On Mar 19, 2006, at 5:10 PM, Trevor Harmon wrote:
And though I understand that you feel snubbed at having your package "taken out of your hands," I feel that packages *should* be able to be taken out of a maintainer's hands, as long as responsibility for the changes are also taken out of the maintainer's hands.
And:
And as you said in your response to Max, sometimes changes are so trivial that there's no need to defer to the original maintainer. It would be nice to have a sort of wiki-like model for editing package descriptions.
Interesting thoughts, thanks for posting them :-)However, I must disagree about how wonderful collaborative packaging could be. Once upon a time, somebody had the great idea that rather than individual maintainers for each of the Gnome packages, Fink should have a Gnome Team which worked together. As we're all aware, this didn't work out too well!

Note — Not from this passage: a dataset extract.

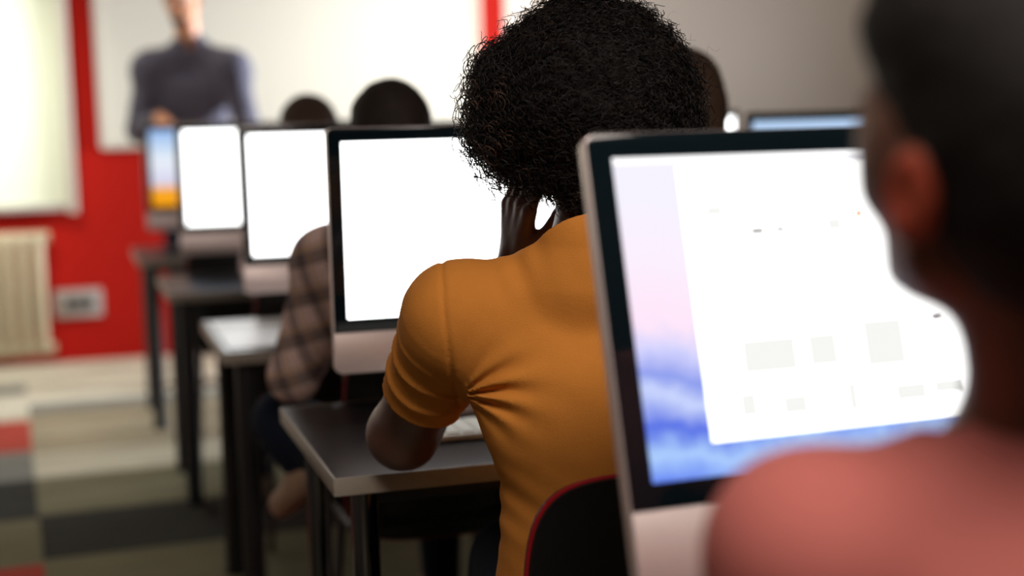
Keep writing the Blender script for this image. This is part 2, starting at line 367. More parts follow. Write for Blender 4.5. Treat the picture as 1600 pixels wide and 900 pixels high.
def monitor(x, y, ztop, yaw, tilt, screen_mat, label, group='monitors on the desks'):
    """x,y,ztop = upper left front corner of the glass; yaw, tilt in degrees"""
    ya, ti = math.radians(yaw), math.radians(tilt)
    rt = Vector((math.cos(ya), math.sin(ya), 0)); dn = Vector((math.sin(ya)*math.sin(ti), -math.cos(ya)*math.sin(ti), -math.cos(ti)))
    mid = Vector((x, y, ztop))+rt*GW/2+dn*(GH+CHN)/2
    foot = Vector((mid.x-math.sin(ya)*.07, mid.y+math.cos(ya)*.07, .74))
    r = empty('desktop_monitor', foot, label, 'monitor', rz=ya, group=group)
    rel = mid-foot; c, s = math.cos(ya), math.sin(ya)
    rel = Vector((c*rel.x+s*rel.y, -s*rel.x+c*rel.y, rel.z))
    X = Matrix.Translation(rel) @ Matrix.Rotation(-ti, 4, 'X')
    H2 = (GH+CHN)/2; w = GW/2
    outl = rrect(-w, w, -H2, H2, .013, 6)
    MB().prism(outl, .0005, .020, bev=.0015).build('casing', M_['alu'], r, xf=X)
    rings = []
    for t in np.linspace(0, 1, 7):
        sc = math.sqrt(max(0, 1-t**2*.93)); rings.append([(px*(.995*(1-.0*t))*(.3+.7*sc), .020+.028*t, pz*(.35+.65*sc)) for px, pz in outl])
    MB().loft(rings).build('back_shell', M_['alu'], r, xf=X)
    MB().prism(rrect(-w+.0005, w-.0005, -H2, -H2+CHN, .0125, 6, (1, 1, 0, 0)), -.0012, .001, bev=.0005).build('chin', M_['alu'], r, xf=X)
    MB().prism(rrect(-w+.001, w-.001, -H2+CHN+.0006, H2-.0008, .0125, 6, (0, 0, 1, 1)), -.0014, .001, bev=.0004).build('glass_front', M_['glass_black'], r, xf=X)
    sc_ = MB().prism(rrect(-w+BZ, w-BZ, -H2+CHN+BZ, H2-BZ, .0012, 3), -.0022, -.0012).build('screen', screen_mat, r, xf=X, smooth=False)
    # stand: foot plate and bent neck of one sheet
    prof = [(-.085, .004), (.09, .004), (.10, .012), (.098, .03), (.06, .20), (.055, .24)]
    mb = MB(); t = .005; wd = .095
    prof = [(-.085, 0), (.085, 0), (.100, .004), (.104, .016), (.102, .04)]
    top = X @ Vector((0, .045, .02)); prof.append((top.y+.012, top.z-.02)); prof.append((top.y, top.z))
    prof = [Vector((0, a, b+.0055)) for a, b in prof]
    rg = []
    for i, p in enumerate(prof):
        d = (prof[min(i+1, len(prof)-1)]-prof[max(i-1, 0)]).normalized(); nn = Vector((0, -d.z, d.y))
        rg.append([p+nn*t+Vector((-wd, 0, 0)), p+nn*t+Vector((wd, 0, 0)), p-nn*t+Vector((wd, 0, 0)), p-nn*t+Vector((-wd, 0, 0))])
    mb.loft(rg).build('stand', M_['alu'], r)
    return r, sc_, X
m1, s1, X1 = monitor(.511, 1.387, 1.2995, 3.0, 15.5, M_['wall_paper'], 'large near monitor showing a blue mountain wallpaper behind a white window')
m2, s2, X2 = monitor(.467, 2.665, 1.300, 0, 1.0, M_['scr_white'], 'blank white monitor in front of the man in the mustard t-shirt')
m3, s3, X3 = monitor(.455, 4.016, 1.300, 0, 4, M_['scr_white'], 'white monitor partly covered by the plaid shirt shoulder')
m4, s4, X4 = monitor(.372, 5.22, 1.305, 0, 3, M_['scr_white2'], 'white monitor above the reddish desk, second from the left')
m5, s5, X5 = monitor(.325, 6.50, 1.300, 0, 3, M_['split'], 'leftmost monitor showing pale blue over orange, under the teacher\'s hand')
m6, s6, X6 = monitor(2.01, 4.018, 1.303, 0, 2, M_['blue_bar'], 'dark framed monitor at right with only a pale blue strip showing')
m7, s7, X7 = monitor(1.98, 5.30, 1.305, 0, 2, M_['scr_white'], 'far monitor seen as a small white patch beside the curly hair')
# what the near screen shows: a white window with thumbnails
M_['win'] = emis('window_white', (1, 1, .985), 2.4)
M_['wing'] = emis('window_grey', (.955, .955, .925), .98)
M_['wind'] = emis('window_mark', (.12, .10, .10), .9)
M_['wino'] = emis('window_orange', (.95, .30, .08), 1)
M_['menub'] = emis('menu_bar', (.98, .97, .98), 1.25)
H2 = (GH+CHN)/2; sx0, sz1 = -GW/2+BZ, H2-BZ      # screen upper left corner
def patch(mb, u0, u1, v0, v1, y, mi=0):
    mb.box(((sx0+(u0+u1)/2), y, sz1-(v0+v1)/2), (u1-u0, .0003, v1-v0), mi=mi)
mb = MB(); patch(mb, 0, .596, .0, .0075, -.0025); mb.build('menu_bar', M_['menub'], s1, xf=X1, smooth=False)
mb = MB(); patch(mb, .072, .50, .012, .302, -.0026)
mb.build('white_window', M_['win'], s1, xf=X1, smooth=False)
for u, v, a, b, mi in ((.150, .082, .016, .006, 1), (.180, .082, .012, .005, 1), (.10, .055, .02, .012, 0), (.10, .085, .018, .008, 0), (.245, .075, .018, .014, 0),
                    (.12, .20, .065, .036, 0), (.20, .20, .035, .034, 0), (.27, .19, .05, .05, 0), (.16, .262, .03, .02, 0), (.185, .258, .012, .004, 0), (.24, .255, .012, .03, 0),
                    (.30, .262, .04, .018, 0), (.36, .19, .012, .005, 1), (.283, .068, .006, .008, 2), (.11, .255, .02, .025, 0), (.35, .262, .035, .014, 0)):
    mb = MB(); patch(mb, u, u+a, v, v+b, -.0029); mb.build('thumbnail' if a > .013 else 'icon', [M_['wing'], M_['wind'], M_['wino']][mi], s1, xf=X1, smooth=False)
# ------------------------------------------------------------------ small things on the desks
kb = empty('keyboard', (.735, 2.47, .74), 'white keyboard on the desk, in the gap beneath the mustard sleeve', 'keyboard')
MB().box((0, 0, .007), (.43, .125, .012), bev=.004, seg=3).build('tray', M_['keyw'], kb)
mb = MB()
for i in range(5):
    for j in range(14): mb.box((-.19+j*.0292, -.046+i*.0225, .0145), (.025, .018, .004), bev=.001, seg=1)
mb.build('keys', M_['keyw'], kb)
pp = MB(); pp.box((0, 0, .0010), (.26, .50, .0014), bev=.0004, seg=1)
pp = pp.build('paper_sheet', M_['paper'], loc=(.498, 3.87, .7402)); tag(pp, 'bright white sheet lying on the third desk, left of the plaid sleeve', 'paper')  # thin white slab laid flat on the desktop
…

While a few people would make changes to each package, it was too hard to decide things by consensus. Packages would fork when different maintainers had different ideas, nobody was really sure when things were ready for release, coordination was nearly impossible with the variance of time zones and schedules.

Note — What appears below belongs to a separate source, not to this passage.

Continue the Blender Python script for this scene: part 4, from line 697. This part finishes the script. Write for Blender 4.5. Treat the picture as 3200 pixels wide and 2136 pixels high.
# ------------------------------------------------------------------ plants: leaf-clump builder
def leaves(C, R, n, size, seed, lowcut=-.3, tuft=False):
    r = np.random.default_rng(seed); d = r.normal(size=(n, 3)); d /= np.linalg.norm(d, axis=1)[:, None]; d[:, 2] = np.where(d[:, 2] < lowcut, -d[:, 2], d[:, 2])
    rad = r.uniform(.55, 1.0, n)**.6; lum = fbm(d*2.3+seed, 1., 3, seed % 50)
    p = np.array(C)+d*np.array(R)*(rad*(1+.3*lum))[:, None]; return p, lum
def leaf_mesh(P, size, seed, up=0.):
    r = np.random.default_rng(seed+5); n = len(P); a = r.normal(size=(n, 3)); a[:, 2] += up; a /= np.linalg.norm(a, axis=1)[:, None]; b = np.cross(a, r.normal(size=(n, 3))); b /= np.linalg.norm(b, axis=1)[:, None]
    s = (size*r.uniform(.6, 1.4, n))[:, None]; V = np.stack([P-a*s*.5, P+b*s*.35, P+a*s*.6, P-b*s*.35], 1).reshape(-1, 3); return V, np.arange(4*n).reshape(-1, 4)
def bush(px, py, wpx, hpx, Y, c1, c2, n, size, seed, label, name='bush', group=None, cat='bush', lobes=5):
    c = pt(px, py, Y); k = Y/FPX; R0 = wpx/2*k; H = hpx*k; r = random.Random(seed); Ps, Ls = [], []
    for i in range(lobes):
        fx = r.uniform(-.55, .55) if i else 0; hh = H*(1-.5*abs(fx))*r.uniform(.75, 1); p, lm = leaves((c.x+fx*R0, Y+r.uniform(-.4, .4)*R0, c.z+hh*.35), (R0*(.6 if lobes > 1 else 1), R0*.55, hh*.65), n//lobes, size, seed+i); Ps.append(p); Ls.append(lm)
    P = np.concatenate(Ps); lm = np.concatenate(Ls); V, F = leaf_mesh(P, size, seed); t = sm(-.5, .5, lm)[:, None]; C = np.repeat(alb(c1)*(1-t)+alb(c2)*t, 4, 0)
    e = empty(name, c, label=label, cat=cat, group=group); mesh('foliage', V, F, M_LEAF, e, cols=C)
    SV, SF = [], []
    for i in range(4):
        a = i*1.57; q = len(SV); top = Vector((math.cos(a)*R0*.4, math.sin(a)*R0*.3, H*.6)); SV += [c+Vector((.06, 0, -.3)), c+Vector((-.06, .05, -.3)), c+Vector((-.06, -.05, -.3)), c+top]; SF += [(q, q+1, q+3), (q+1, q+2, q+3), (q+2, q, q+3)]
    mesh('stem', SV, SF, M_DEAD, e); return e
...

Now this doesn't mean it's impossible to collaborate successfully, but it's tough. The system we have now means there's always some single individual who is responsible, and that's a big bonus. I imagine that's why Debian also uses this system.

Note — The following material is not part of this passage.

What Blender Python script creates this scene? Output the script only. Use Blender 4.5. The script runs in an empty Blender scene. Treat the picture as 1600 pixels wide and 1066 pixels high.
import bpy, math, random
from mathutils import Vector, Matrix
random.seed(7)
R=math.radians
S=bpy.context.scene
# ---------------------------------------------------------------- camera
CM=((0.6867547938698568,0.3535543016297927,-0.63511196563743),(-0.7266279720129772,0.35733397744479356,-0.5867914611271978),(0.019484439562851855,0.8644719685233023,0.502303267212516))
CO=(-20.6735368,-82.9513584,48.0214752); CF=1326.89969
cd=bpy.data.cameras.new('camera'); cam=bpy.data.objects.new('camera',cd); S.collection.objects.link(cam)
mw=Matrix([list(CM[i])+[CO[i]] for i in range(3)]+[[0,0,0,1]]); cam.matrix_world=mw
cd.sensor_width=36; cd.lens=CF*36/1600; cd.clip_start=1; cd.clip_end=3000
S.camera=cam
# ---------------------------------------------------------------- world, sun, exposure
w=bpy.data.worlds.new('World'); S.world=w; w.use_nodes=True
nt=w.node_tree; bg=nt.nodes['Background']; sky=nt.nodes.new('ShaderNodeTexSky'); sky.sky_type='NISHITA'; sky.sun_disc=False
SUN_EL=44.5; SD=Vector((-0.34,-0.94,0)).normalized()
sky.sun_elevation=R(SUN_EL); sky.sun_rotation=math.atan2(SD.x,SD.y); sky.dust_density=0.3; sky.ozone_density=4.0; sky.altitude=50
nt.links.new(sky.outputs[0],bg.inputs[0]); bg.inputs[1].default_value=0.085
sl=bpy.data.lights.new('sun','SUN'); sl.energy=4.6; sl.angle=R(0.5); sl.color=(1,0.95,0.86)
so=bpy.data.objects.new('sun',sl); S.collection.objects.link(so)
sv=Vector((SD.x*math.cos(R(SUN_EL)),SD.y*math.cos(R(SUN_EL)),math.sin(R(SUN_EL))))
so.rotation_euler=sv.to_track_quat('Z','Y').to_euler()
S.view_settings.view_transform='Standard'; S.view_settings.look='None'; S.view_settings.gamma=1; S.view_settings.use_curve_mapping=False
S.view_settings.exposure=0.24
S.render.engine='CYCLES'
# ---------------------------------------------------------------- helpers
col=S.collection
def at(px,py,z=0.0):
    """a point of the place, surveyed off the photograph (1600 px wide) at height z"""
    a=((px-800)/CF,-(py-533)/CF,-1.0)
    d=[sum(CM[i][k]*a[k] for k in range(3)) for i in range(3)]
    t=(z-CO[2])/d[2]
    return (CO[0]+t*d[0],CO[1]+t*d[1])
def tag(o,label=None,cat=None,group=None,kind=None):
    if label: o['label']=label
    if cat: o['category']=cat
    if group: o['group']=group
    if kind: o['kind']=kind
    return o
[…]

However... it's clear there are some issues that come up every so often! Trevor, why don't you document things a bit on the wiki? We could definitely start formalising the process of package abandonment/ take-over-ment, what small changes are considered ok without asking first, etc. You could also add some ideas/RFCs for how me might change things.
Also, feel free to experiment. If some maintainers want a more collaborative sort of maintainership, why not try it out (as long as it's opt-in)? Just let people know, maybe add a line '# Please fix me!' to your .info files. If the system starts working well, perhaps soon we'll all want to adopt it.